Bijdragen aan Berghapedia? Klik hier om je aan te melden !
Kamp, Johannes Theodorus van de
Johannes Theodorus van de Kamp werd op 17 februari 1916 geboren in Deventer als zoon van Johannes Theodorus van de Kamp, sigarenmaker, en Johanna Berendina Geijsen. Zijn vrouw was Cornelia Antonia Pompe.
Van de Kamp is op 11 september 1937 in dienst getreden bij de hoofdvestiging in Deventer van Noury & van der Lande, een voedingsmiddelen- en chemiebedrijf. Op 11 november 1942 is hij op last van de Duitse bezetter gedwongen overgeplaatst naar de oliefabriek van Noury & van der Lande in Emmerik. Hij woonde toen op het adres Stokkumseweg 58 in 's-Heerenberg en ging als grensganger op en neer naar zijn werk in Emmerik.
Op 14 juni 1944 is hij omgekomen bij een bombardement op Emmerik. Hij was 28 jaar. Ook Hermanus Johannes Kamphuis is toen bij Noury & van der Lande omgekomen. De fabrieksleiding heeft ervoor gezorgd dat de lichamen van Kamphuis en Van de Kamp naar Deventer overgebracht werden.
Elders in Emmerik hebben ten gevolge van dit bombardement Bernardus Everhardus Bisseling, Alphonsus Petrus Maria Otten en Rudolphus Johannes Wiendels het leven verloren.
Van de Kamp werd op 20 juni 1944 begraven op de r.-k. begraafplaats aan de Ceintuurbaan in zijn geboorteplaats Deventer, waar zijn weduwe een graf had gekocht.
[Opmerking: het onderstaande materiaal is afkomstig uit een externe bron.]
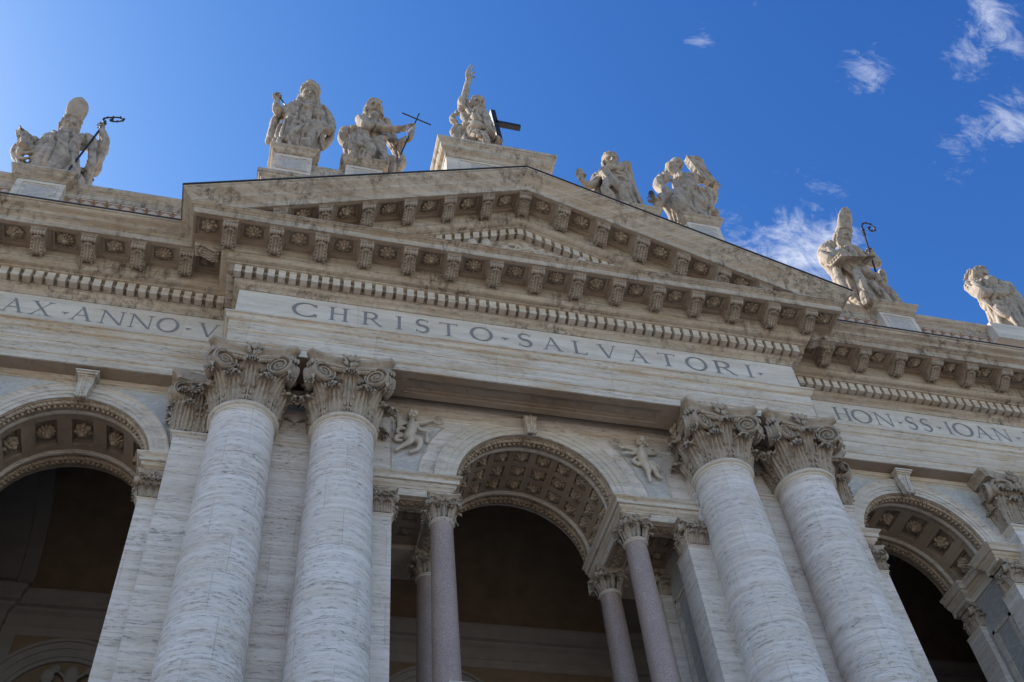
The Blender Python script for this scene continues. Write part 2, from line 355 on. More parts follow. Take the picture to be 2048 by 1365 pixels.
link('soffit', soffit_mesh(-11.745, 11.745, -1.745, -.775, [-11.26]+CX+[11.26], [ycm]), cornice)
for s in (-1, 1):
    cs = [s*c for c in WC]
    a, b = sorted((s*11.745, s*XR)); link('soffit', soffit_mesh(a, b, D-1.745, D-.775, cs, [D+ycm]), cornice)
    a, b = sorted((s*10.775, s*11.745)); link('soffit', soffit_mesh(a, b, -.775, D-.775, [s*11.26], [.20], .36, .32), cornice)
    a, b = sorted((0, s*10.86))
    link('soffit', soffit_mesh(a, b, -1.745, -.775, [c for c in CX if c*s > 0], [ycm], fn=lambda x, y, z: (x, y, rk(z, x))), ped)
# ------------------------------------------------------------------ rosettes
def rosette(n1, n2, R=.30, seed=0, slope=0., twist=0., cen=.09):
    mb = MB(); rs = np.random.RandomState(seed)
    for (n, Ra, Rb, h, w, ph) in ((n1, .08, R, .055, 1.05, 0), (n2, .04, R*.60, .095, 1.0, .5)):
        for k in range(n):
            a = 2*pi*(k+ph)/n+rs.uniform(-.06, .06); hw = w*pi*(Ra+Rb)/2/n*1.30
            P = []
            for i, u in enumerate(np.linspace(0, 1, 6)):
                r = Ra+(Rb-Ra)*u; ww = hw*(sin(pi*min(.97, .18+.80*u))**.6); row = []
                for v in (-1, -.5, 0, .5, 1):
                    z = h*(.25+1.0*sin(pi*u*.9)) - .05*abs(v)**1.5*sin(pi*min(1,u*1.1)) + .02*(1 if abs(v)<.1 else 0)*u + .02
                    aa = a+twist*u; x = r; y = ww*v; row.append((x*cos(aa)-y*sin(aa), x*sin(aa)+y*cos(aa), -z))
                P.append(row)
            mb.grid(P)
            if True: # under side rim
                q = [[(p[0], p[1], p[2]+.05) for p in row] for row in P]; mb.grid([P[-1], q[-1]]); mb.grid([[r[0] for r in P], [r[0] for r in q]]); mb.grid([[r[-1] for r in P], [r[-1] for r in q]])
    mb.ell((0, 0, -.10), (cen, cen, .10), 10, 6)
    for k in range(7): mb.ell((cen*.9*cos(k*.9), cen*.9*sin(k*.9), -.13), (.03, .03, .04), 6, 4)
    f = None
    if slope: f = lambda V: V + np.stack([0*V[:, 0], 0*V[:, 0], slope*V[:, 0]], 1)
    return mb.mesh('rosette', 'flower', smooth=True, f=f)
RV = [(8, 6, 0), (12, 7, 0), (7, 5, .35), (10, 8, 0), (6, 5, .5), (13, 9, .0)]
ROS = [rosette(a, b, .30, i, 0, t, .07+.02*(i % 3)) for i, (a, b, t) in enumerate(RV)]
ROSL = [rosette(a, b, .29, i, S, t) for i, (a, b, t) in enumerate(RV)]; ROSR = [rosette(a, b, .29, i, -S, t) for i, (a, b, t) in enumerate(RV)]
def put_ros(parent, x, y, z, meshes=None, k=None, sc=1.):
    meshes = meshes or ROS; me = meshes[random.randrange(len(meshes)) if k is None else k]
    o = link('rosette', me, parent, (x, y, z)); o.rotation_euler[2] = random.uniform(0, 6.28) if meshes is ROS else 0; o.scale = (sc*.90, sc*.90, sc*1.25); return o
for i, x in enumerate([-11.26]+CX+[11.26]): put_ros(cornice, x, ycm, 31.935)
for s in (-1, 1):
    for x in WC[:8]:
        if s < 0 and x > 18.5: continue
        put_ros(cornice, s*x, D+ycm, 31.935)
    put_ros(cornice, s*11.26, .20, 31.935, sc=.85)
for x in CX:
    put_ros(ped, x, ycm, rk(31.935, x), ROSL if x < 0 else ROSR)
# ------------------------------------------------------------------ modillions (scrolled consoles)
def modillion(slope=0., name='modillion'):
    mb = MB(); hw = .205; nx = 33
    # underside curve (u outwards, z down from the soffit)
    def spiral(cu, cz, r0, r1, a0, a1, n): return [(cu+(r0+(r1-r0)*t)*cos(a0+(a1-a0)*t), cz+(r0+(r1-r0)*t)*sin(a0+(a1-a0)*t)) for t in np.linspace(0, 1, n)]
    back = spiral(.20, -.27, .19, .19, pi*1.0, pi*1.75, 9)
    front = [(.42, -.36), (.52, -.285), (.62, -.225), (.70, -.195)]
    path = [(0.0, -.20)]+back+front
    path = np.array(path); P = []
    for i, (u, z) in enumerate(path):
        row = []
        for k in range(nx):
            t = -1+2*k/(nx-1); x = hw*t*(1 if i > 3 else 1)
            g = .026*cos(t*pi*4)*min(1, i/3) + .030*(1-abs(t))*(.5+.5*sin(i*1.1))
            row.append((x, -(u+g*.5), z-g))
        P.append(row)
    mb.grid(P)
    # sides
    side = [(u, z) for u, z in path]+[(.72, -.05), (0, -.05)]
    for s in (-1, 1):
        o = [(s*hw, -u, z) for u, z in side]; mb.add(o, [tuple(range(len(o))) if s > 0 else tuple(range(len(o)))[::-1]])
        for (cu, cz, R) in ((.20, -.27, .16),):   # volute eye on the flank
            pts = [(s*(hw+.012), -(cu+(R*(1-t*.85))*cos(2*pi*2*t+2)), cz+(R*(1-t*.85))*sin(2*pi*2*t+2)) for t in np.linspace(0, 1, 28)]; mb.tube(pts, .016, 5)
    # front roll with five beads
    for k in range(5):
        x = -hw+.205*k*.5; x = -.185+.0925*k
        mb.ell((x, -.79, -.135), (.05, .105, .105), 9, 7) if True else None
    mb.tube([(-hw-.01, -.79, -.135), (hw+.01, -.79, -.135)], .075, 10)
    for s in (-1, 1): mb.ell((s*(hw+.005), -.79, -.135), (.035, .115, .115), 10, 6)
    # tip of the acanthus leaf below the roll
    for k in range(5): 
        t = (k-2)/2; mb.ell((t*.10, -.70+abs(t)*.04, -.245+abs(t)*.02), (.038, .075, .045), 7, 5)
    for k, (u, z) in enumerate(((.10, -.47), (.20, -.475), (.30, -.44))):
        for s in (-1, 1): mb.ell((s*.15, -u, z), (.045, .05, .03), 6, 4); mb.ell((s*.15, -u-.3, z+.10+.05*k), (.04, .06, .03), 6, 4)
    # cap moulding round the console
    w0 = hw+.02
    for (a, z0_, z1_) in ((0, -.085, -.045), (.03, -.045, -.018), (.05, -.018, .012)): mb.box(-w0-a, w0+a, -.90-a, 0, z0_, z1_)
    f = None
    if slope == 'apex': f = lambda V: V - np.stack([0*V[:, 0], 0*V[:, 0], S*np.abs(V[:, 0])], 1)
    elif slope: f = lambda V: V + np.stack([0*V[:, 0], 0*V[:, 0], slope*V[:, 0]], 1)
    return mb.mesh(name, 'carve', f=f, ang=50)
MOD = modillion(); MODL = modillion(S); MODR = modillion(-S); MODA = modillion('apex')
for x in MX: link('modillion', MOD, cornice, (x, -.775, 31.80))
for s in (-1, 1):
    for x in WM[:9]:
        if s < 0 and x > 18.5: continue
        link('modillion', MOD, cornice, (s*x, D-.775, 31.80))
    link('modillion', MOD, cornice, (s*10.775, -.42, 31.80), rz=s*pi/2)
for x in MX: link('modillion', MODA if abs(x) < .1 else (MODL if x < 0 else MODR), ped, (x, -.775, rk(31.80, x)))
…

Zij liet op het graf een eenvoudig kruis plaatsen, dat de Oorlogsgravenstichting (OGS) in oktober 1959 heeft vervangen door een grafsteen.
De grafsteen werd geplaatst nadat de OGS had vastgesteld dat Van de Kamp daadwerkelijk een oorlogsslachtoffer was. Een van de criteria waaraan hij moest voldoen, was dat hij onvrijwillig in Duitsland te werk was gesteld. G.J. te Dorsthorst, groepscommandant van de Groep Bergh van de Rijkspolitie, heeft dit op 28 februari 1958 bevestigd in een brief aan de OGS. De benodigde gegevens waren hem enkele dagen eerder verstrekt door Noury & van der Lande in Deventer.
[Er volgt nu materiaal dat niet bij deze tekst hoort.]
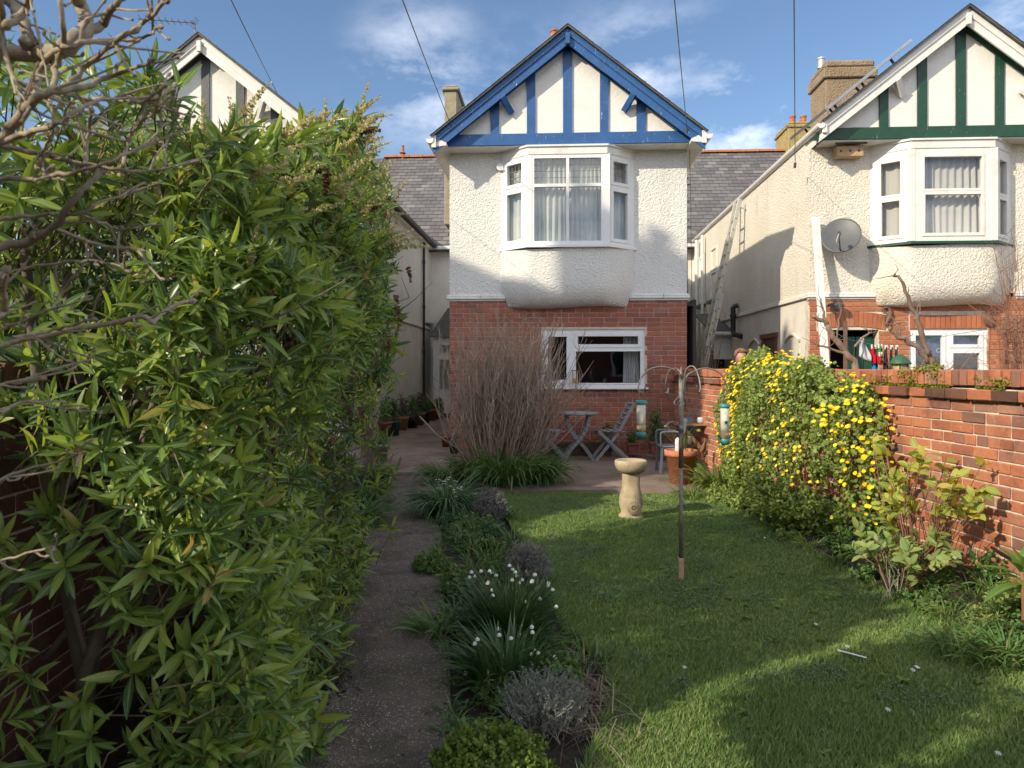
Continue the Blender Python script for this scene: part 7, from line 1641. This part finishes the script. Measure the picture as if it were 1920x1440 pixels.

In 1977 bleek bij inspectie door de OGS dat de grafsteen aan vervanging toe was. Als alternatief voor een nieuwe steen werd de weduwe aangeboden Van de Kamps stoffelijke resten over te brengen naar het Ereveld Loenen. Zij gaf hiervoor op 31 december 1977 haar toestemming. Een maand later, op 24 januari 1978, verleende de burgemeester van Deventer de vereiste vergunning voor het opgraven en het vervoer van de stoffelijke resten. De toestemming van het kerkbestuur van de Lebuinusparochie in Deventer liet vanwege ziekte van de doodgraver enige tijd op zich wachten, maar werd op 10 juli 1978 ook gegeven. Zo werd Van de Kamp op 30 augustus 1978 herbegraven op het op het Ereveld Loenen, vak B, nummer 238.
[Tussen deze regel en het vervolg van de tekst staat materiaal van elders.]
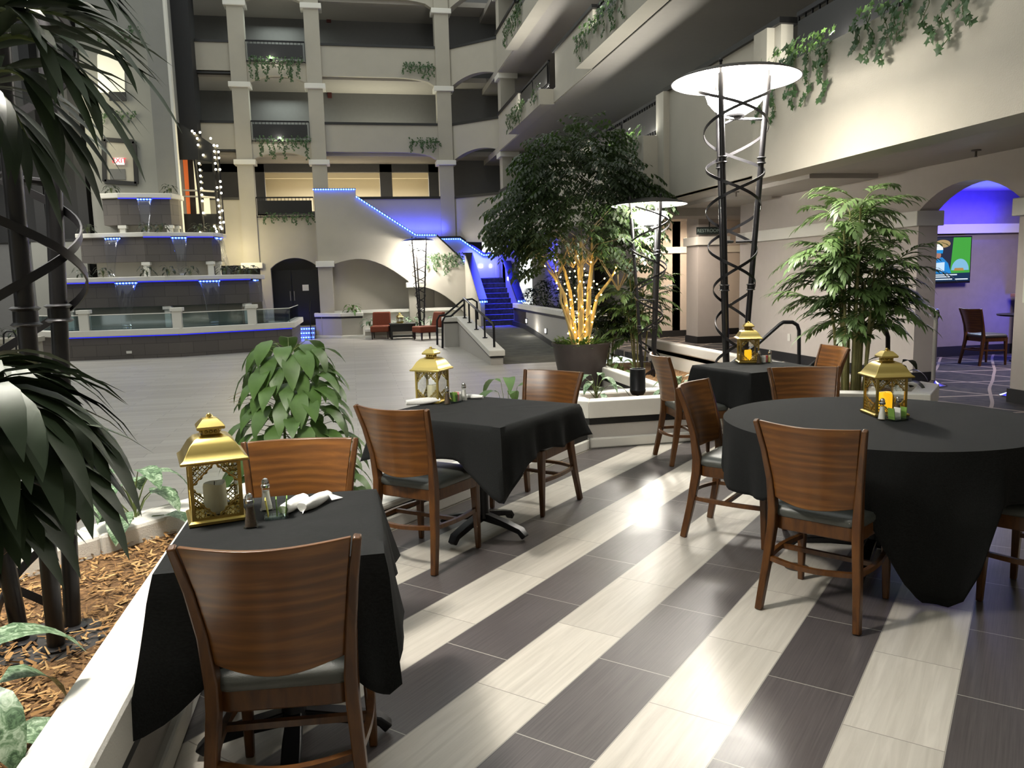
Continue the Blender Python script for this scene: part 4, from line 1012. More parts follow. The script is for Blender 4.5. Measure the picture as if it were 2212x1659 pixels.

De gemeente Emmerik heeft op 18 maart 1946 een Sterbeurkunde voor Van de Kamp opgemaakt. Hierin werd als zijn woonplaats Deventer vermeld, zodat ze waarschijnlijk naar Deventer werd gestuurd. Zijn woonplaats was echter 's-Heerenberg. Zijn overlijden werd zodoende pas op 24 december 1946 ingeschreven in de gemeente Bergh op grond van de Sterbeurkunde van 18 maart 1946.
Later zijn er nog enkele Sterbeurkunden opgemaakt. De reden waarom het hieronder afgebeelde exemplaar van 24 oktober 1949 is opgemaakt, is niet bekend. Van de Kamps dossier bij het Nationaal Archief bevat een exemplaar van 17 maart 1958. Dat is vermoedelijk opgemaakt in verband met het onderzoek van de OGS naar Van de Kamps status van oorlogsslachtoffer.
Van de Kamps naam staat vermeld in het Slachtofferregister van de OGS.